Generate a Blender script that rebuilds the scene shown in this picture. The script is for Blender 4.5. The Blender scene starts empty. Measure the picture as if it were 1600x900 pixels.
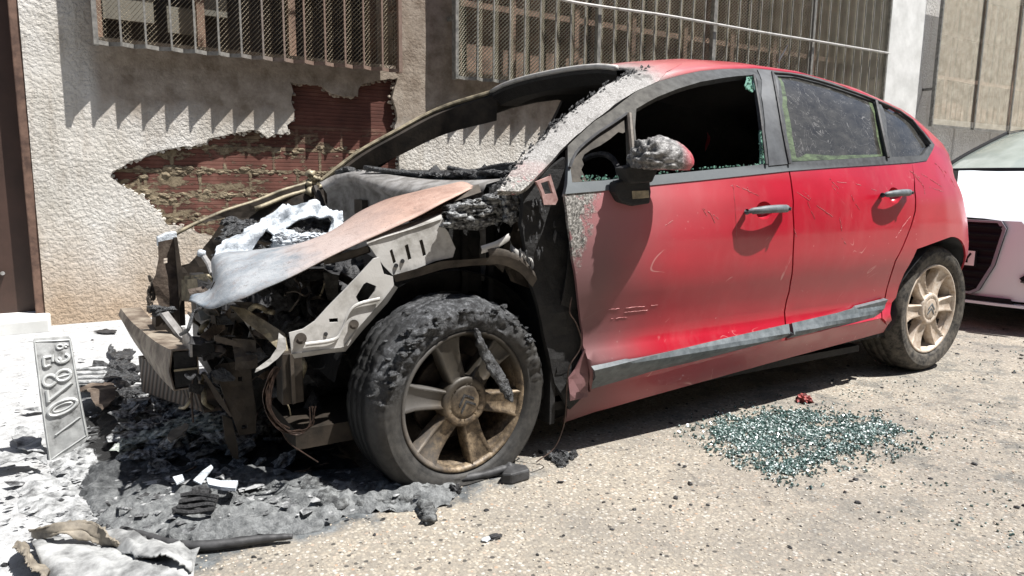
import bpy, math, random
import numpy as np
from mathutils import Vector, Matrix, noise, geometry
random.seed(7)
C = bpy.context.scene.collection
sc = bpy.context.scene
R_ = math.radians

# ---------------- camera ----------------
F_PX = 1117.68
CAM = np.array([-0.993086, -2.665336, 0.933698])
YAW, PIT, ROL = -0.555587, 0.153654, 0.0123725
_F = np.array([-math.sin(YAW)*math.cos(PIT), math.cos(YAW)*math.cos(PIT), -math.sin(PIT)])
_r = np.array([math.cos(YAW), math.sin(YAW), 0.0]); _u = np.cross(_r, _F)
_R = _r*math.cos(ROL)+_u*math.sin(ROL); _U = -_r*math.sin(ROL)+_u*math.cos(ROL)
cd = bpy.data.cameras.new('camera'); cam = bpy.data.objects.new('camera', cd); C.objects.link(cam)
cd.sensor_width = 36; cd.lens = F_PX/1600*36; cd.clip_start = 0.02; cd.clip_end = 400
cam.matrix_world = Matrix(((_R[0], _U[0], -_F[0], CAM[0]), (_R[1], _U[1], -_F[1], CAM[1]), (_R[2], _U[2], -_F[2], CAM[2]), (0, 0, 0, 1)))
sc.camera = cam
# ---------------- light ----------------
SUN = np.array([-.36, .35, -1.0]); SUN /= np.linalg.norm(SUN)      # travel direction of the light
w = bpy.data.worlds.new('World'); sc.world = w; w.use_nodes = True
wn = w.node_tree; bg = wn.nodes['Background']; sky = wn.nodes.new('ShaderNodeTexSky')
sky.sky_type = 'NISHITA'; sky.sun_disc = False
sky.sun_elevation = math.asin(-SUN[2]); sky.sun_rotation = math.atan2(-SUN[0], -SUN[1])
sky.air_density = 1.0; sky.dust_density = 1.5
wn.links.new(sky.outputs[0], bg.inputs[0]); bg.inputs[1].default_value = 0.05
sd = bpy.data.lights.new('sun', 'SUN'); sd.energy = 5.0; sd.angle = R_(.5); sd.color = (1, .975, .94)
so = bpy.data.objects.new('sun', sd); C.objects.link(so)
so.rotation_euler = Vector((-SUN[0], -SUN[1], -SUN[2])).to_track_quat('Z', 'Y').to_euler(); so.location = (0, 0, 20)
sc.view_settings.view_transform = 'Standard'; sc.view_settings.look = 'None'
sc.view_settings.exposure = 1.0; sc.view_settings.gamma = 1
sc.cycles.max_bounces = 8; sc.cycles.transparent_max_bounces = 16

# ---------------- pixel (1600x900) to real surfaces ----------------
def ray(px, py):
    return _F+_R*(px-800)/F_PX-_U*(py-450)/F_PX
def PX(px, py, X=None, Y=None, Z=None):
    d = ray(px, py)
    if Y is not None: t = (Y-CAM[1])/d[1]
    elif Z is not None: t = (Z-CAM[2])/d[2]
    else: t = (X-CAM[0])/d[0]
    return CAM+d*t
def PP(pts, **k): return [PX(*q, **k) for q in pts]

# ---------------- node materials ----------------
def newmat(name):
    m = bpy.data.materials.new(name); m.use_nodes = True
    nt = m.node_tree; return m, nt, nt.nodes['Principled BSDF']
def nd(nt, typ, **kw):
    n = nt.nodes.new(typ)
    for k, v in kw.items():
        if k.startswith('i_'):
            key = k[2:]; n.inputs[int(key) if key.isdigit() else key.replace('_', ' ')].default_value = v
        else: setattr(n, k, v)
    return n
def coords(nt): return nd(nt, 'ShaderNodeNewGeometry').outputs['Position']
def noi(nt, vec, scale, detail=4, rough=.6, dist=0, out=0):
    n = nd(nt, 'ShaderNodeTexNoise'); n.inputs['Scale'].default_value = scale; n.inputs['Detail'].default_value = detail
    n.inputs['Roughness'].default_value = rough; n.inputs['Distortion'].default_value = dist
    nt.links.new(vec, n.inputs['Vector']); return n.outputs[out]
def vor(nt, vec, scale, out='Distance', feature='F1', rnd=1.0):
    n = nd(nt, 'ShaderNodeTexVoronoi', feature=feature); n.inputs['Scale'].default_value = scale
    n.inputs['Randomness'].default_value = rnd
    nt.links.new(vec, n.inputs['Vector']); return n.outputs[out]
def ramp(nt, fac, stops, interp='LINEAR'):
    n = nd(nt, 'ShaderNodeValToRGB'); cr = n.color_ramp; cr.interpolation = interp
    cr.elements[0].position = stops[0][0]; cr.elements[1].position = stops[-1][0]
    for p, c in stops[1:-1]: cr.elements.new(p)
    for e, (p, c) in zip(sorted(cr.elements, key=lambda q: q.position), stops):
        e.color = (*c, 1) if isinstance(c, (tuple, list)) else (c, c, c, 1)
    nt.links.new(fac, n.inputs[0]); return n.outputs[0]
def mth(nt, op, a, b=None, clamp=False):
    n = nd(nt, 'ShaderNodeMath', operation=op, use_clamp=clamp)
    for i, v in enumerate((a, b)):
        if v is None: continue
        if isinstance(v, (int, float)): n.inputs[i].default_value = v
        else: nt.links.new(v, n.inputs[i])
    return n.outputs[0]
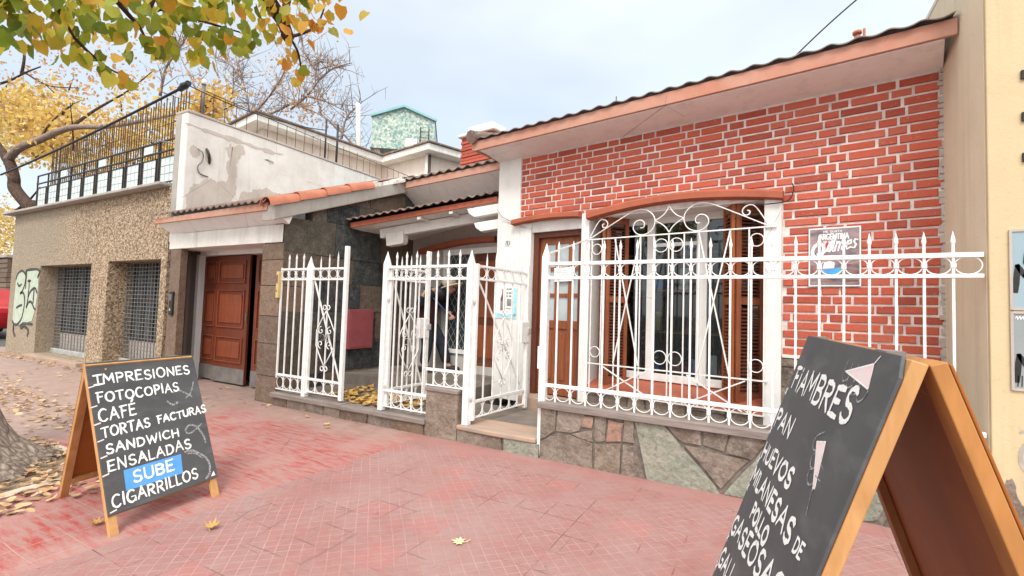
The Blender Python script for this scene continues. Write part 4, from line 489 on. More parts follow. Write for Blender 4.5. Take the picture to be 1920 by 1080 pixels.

Exercise brief » Using the records above, output their complete text exactly, minus any images.

Full response »
Generate a Blender script that rebuilds the scene shown in this picture. The script is for Blender 4.5. The Blender scene starts empty. Measure the picture as if it were 1600x900 pixels.
import bpy, math, random
import numpy as np
from mathutils import Vector, Matrix, noise, geometry
random.seed(7)
C = bpy.context.scene.collection
sc = bpy.context.scene
R_ = math.radians

# ---------------- camera ----------------
F_PX = 1117.68
CAM = np.array([-0.993086, -2.665336, 0.933698])
YAW, PIT, ROL = -0.555587, 0.153654, 0.0123725
_F = np.array([-math.sin(YAW)*math.cos(PIT), math.cos(YAW)*math.cos(PIT), -math.sin(PIT)])
_r = np.array([math.cos(YAW), math.sin(YAW), 0.0]); _u = np.cross(_r, _F)
_R = _r*math.cos(ROL)+_u*math.sin(ROL); _U = -_r*math.sin(ROL)+_u*math.cos(ROL)
cd = bpy.data.cameras.new('camera'); cam = bpy.data.objects.new('camera', cd); C.objects.link(cam)
cd.sensor_width = 36; cd.lens = F_PX/1600*36; cd.clip_start = 0.02; cd.clip_end = 400
cam.matrix_world = Matrix(((_R[0], _U[0], -_F[0], CAM[0]), (_R[1], _U[1], -_F[1], CAM[1]), (_R[2], _U[2], -_F[2], CAM[2]), (0, 0, 0, 1)))
sc.camera = cam
# ---------------- light ----------------
SUN = np.array([-.36, .35, -1.0]); SUN /= np.linalg.norm(SUN)      # travel direction of the light
w = bpy.data.worlds.new('World'); sc.world = w; w.use_nodes = True
wn = w.node_tree; bg = wn.nodes['Background']; sky = wn.nodes.new('ShaderNodeTexSky')
sky.sky_type = 'NISHITA'; sky.sun_disc = False
sky.sun_elevation = math.asin(-SUN[2]); sky.sun_rotation = math.atan2(-SUN[0], -SUN[1])
sky.air_density = 1.0; sky.dust_density = 1.5
wn.links.new(sky.outputs[0], bg.inputs[0]); bg.inputs[1].default_value = 0.05
sd = bpy.data.lights.new('sun', 'SUN'); sd.energy = 5.0; sd.angle = R_(.5); sd.color = (1, .975, .94)
so = bpy.data.objects.new('sun', sd); C.objects.link(so)
so.rotation_euler = Vector((-SUN[0], -SUN[1], -SUN[2])).to_track_quat('Z', 'Y').to_euler(); so.location = (0, 0, 20)
sc.view_settings.view_transform = 'Standard'; sc.view_settings.look = 'None'
sc.view_settings.exposure = 1.0; sc.view_settings.gamma = 1
sc.cycles.max_bounces = 8; sc.cycles.transparent_max_bounces = 16

# ---------------- pixel (1600x900) to real surfaces ----------------
def ray(px, py):
    return _F+_R*(px-800)/F_PX-_U*(py-450)/F_PX
def PX(px, py, X=None, Y=None, Z=None):
    d = ray(px, py)
    if Y is not None: t = (Y-CAM[1])/d[1]
    elif Z is not None: t = (Z-CAM[2])/d[2]
    else: t = (X-CAM[0])/d[0]
    return CAM+d*t
def PP(pts, **k): return [PX(*q, **k) for q in pts]

# ---------------- node materials ----------------
def newmat(name):
    m = bpy.data.materials.new(name); m.use_nodes = True
    nt = m.node_tree; return m, nt, nt.nodes['Principled BSDF']
def nd(nt, typ, **kw):
    n = nt.nodes.new(typ)
    for k, v in kw.items():
        if k.startswith('i_'):
            key = k[2:]; n.inputs[int(key) if key.isdigit() else key.replace('_', ' ')].default_value = v
        else: setattr(n, k, v)
    return n
def coords(nt): return nd(nt, 'ShaderNodeNewGeometry').outputs['Position']
def noi(nt, vec, scale, detail=4, rough=.6, dist=0, out=0):
    n = nd(nt, 'ShaderNodeTexNoise'); n.inputs['Scale'].default_value = scale; n.inputs['Detail'].default_value = detail
    n.inputs['Roughness'].default_value = rough; n.inputs['Distortion'].default_value = dist
    nt.links.new(vec, n.inputs['Vector']); return n.outputs[out]
def vor(nt, vec, scale, out='Distance', feature='F1', rnd=1.0):
    n = nd(nt, 'ShaderNodeTexVoronoi', feature=feature); n.inputs['Scale'].default_value = scale
    n.inputs['Randomness'].default_value = rnd
    nt.links.new(vec, n.inputs['Vector']); return n.outputs[out]
def ramp(nt, fac, stops, interp='LINEAR'):
    n = nd(nt, 'ShaderNodeValToRGB'); cr = n.color_ramp; cr.interpolation = interp
    cr.elements[0].position = stops[0][0]; cr.elements[1].position = stops[-1][0]
    for p, c in stops[1:-1]: cr.elements.new(p)
    for e, (p, c) in zip(sorted(cr.elements, key=lambda q: q.position), stops):
        e.color = (*c, 1) if isinstance(c, (tuple, list)) else (c, c, c, 1)
    nt.links.new(fac, n.inputs[0]); return n.outputs[0]
def mth(nt, op, a, b=None, clamp=False):
    n = nd(nt, 'ShaderNodeMath', operation=op, use_clamp=clamp)
    for i, v in enumerate((a, b)):
        if v is None: continue
        if isinstance(v, (int, float)): n.inputs[i].default_value = v
        else: nt.links.new(v, n.inputs[i])
    return n.outputs[0]
The Blender Python script for this scene continues. Write part 4, from line 489 on. More parts follow. Write for Blender 4.5. Take the picture to be 1920 by 1080 pixels.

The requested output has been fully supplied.